Presented at Blossom Première Vision in Paris on June 4–5, Exuberantia unfolds through an installation that blends abstract textile art and popular fairy tale, maintaining a rare balance between evocation and artisanal precision.
The display follows two pathways. On one side, an abstract panel—a composition made entirely of scraps—asserts the plastic value of surplus material. On the other hand, four embroidered patches reinterpret Cappuccetto Rosso (Little Red Riding Hood) playing with symbols, narrative thresholds, and tactile details. Miniature textile tableaux that evoke more than they narrate, leaving space for imagination and visual touch.

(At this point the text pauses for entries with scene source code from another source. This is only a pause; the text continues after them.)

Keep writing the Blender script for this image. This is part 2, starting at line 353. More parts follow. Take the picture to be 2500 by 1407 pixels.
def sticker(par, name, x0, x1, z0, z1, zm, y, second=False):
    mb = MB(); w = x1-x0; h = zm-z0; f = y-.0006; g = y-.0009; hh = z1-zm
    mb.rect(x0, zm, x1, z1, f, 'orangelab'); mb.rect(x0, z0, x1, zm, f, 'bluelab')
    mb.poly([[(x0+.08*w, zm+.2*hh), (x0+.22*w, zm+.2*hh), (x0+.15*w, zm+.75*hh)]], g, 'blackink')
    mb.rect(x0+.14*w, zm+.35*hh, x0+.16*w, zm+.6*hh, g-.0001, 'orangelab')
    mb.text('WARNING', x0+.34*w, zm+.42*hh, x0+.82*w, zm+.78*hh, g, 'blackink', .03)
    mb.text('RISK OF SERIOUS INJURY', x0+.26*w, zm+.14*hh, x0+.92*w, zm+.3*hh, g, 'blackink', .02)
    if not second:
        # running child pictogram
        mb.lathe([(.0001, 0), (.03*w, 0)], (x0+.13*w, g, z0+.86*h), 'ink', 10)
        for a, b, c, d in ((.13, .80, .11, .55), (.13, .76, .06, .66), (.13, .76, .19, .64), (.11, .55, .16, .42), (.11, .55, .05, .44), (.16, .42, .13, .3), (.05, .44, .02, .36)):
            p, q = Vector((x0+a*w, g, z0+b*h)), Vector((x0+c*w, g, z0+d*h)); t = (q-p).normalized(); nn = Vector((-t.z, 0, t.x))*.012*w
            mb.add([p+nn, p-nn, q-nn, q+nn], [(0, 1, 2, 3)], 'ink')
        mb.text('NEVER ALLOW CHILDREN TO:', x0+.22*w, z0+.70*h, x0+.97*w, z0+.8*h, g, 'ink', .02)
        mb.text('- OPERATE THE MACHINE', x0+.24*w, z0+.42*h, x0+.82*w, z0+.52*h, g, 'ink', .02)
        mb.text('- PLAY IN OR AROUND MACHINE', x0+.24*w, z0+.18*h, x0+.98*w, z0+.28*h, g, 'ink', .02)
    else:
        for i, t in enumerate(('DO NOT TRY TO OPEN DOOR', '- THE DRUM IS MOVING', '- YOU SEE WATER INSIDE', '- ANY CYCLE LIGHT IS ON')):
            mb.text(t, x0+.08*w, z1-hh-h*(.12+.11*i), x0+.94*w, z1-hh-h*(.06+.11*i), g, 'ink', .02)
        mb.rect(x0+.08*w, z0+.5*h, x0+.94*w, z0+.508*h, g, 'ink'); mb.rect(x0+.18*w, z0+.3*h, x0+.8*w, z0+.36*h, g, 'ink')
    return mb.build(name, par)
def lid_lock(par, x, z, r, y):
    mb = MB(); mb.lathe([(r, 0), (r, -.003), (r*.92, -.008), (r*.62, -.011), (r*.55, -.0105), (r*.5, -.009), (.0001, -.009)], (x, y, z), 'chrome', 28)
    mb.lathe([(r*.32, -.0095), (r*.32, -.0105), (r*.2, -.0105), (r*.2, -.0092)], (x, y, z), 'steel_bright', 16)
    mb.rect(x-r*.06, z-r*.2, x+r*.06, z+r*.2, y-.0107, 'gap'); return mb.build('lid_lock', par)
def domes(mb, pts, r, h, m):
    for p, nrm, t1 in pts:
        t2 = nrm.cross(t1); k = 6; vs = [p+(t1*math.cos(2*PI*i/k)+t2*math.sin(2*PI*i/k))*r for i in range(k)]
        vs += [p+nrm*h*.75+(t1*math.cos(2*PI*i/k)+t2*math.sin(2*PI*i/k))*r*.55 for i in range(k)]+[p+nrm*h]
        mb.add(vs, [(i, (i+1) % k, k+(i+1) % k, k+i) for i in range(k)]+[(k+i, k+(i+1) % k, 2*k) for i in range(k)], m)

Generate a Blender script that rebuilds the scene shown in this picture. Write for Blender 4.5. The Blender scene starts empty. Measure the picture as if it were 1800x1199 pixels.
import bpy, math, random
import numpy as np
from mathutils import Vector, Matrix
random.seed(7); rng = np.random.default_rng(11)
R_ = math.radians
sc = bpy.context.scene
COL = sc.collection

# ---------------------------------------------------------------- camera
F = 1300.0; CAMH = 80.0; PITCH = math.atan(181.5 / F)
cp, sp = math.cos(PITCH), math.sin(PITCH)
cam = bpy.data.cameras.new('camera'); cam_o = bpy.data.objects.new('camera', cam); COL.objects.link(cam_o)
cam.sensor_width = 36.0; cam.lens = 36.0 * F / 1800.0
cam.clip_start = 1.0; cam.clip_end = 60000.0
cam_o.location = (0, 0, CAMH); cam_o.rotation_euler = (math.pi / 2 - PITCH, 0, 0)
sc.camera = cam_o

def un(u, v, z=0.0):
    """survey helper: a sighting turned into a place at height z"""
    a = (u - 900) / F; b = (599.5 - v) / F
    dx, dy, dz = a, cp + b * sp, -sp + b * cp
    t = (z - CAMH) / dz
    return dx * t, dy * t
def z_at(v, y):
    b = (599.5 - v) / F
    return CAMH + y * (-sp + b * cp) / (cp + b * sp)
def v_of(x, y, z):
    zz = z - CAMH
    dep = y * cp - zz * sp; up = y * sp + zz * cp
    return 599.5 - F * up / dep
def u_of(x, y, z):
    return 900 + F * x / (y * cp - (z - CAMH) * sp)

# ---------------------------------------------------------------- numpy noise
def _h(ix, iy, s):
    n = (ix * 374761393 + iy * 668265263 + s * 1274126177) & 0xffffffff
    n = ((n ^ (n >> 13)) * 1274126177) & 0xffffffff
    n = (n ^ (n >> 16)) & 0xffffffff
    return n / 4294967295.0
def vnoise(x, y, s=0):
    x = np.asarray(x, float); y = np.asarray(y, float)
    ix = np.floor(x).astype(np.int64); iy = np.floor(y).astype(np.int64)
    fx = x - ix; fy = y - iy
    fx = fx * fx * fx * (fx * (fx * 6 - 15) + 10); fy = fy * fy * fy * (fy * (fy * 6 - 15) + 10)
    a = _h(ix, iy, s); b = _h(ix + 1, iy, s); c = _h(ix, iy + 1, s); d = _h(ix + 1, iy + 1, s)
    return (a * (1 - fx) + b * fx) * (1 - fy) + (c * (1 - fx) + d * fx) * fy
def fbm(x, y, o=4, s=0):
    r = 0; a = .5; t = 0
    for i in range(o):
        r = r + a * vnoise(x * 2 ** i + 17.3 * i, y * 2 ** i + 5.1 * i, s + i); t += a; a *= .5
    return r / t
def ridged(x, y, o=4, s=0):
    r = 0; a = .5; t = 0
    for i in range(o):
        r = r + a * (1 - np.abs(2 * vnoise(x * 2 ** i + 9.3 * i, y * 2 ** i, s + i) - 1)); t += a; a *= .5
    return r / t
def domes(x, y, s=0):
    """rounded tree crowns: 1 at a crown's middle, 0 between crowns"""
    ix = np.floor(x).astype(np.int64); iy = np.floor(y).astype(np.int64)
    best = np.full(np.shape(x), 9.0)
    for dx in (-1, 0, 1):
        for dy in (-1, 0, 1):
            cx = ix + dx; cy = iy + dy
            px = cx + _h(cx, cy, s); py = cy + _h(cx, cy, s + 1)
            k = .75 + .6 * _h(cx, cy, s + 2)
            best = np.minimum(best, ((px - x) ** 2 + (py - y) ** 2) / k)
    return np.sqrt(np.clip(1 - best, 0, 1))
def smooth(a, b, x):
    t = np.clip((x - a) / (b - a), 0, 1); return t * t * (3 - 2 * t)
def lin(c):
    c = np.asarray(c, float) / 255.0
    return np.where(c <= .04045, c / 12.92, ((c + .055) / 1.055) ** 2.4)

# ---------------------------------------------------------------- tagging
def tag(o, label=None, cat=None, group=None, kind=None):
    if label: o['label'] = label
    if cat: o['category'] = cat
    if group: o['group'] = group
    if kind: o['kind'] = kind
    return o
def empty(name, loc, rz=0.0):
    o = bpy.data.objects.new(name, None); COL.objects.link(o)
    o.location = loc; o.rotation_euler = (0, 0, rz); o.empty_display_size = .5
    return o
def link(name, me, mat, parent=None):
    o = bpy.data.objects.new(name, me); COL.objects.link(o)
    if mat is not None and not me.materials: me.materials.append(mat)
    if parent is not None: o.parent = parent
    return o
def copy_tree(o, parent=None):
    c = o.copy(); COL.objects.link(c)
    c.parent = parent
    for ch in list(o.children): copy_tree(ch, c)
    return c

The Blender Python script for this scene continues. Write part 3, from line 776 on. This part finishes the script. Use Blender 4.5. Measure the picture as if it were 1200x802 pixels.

Crafted using Emmetex’s own weaving offcuts, the patches become visual devices where embroidery techniques, such as flat stitch, couching, and recycled felt details, along with three-dimensional effects, give form to a layered narrative. Each panel marks a passage: from the domestic origin to the uncertain woods, from the tension of threat to the final symbolic seal.
The fairy tale, then, is not just content but also mental form and narrative structure. It intertwines with the very idea of embroidery, which, stitch by stitch, mends memory and gives shape to new expressive possibilities. A project that speaks of the future precisely because it is grounded in what remains: the fragment, the leftover, the invisible.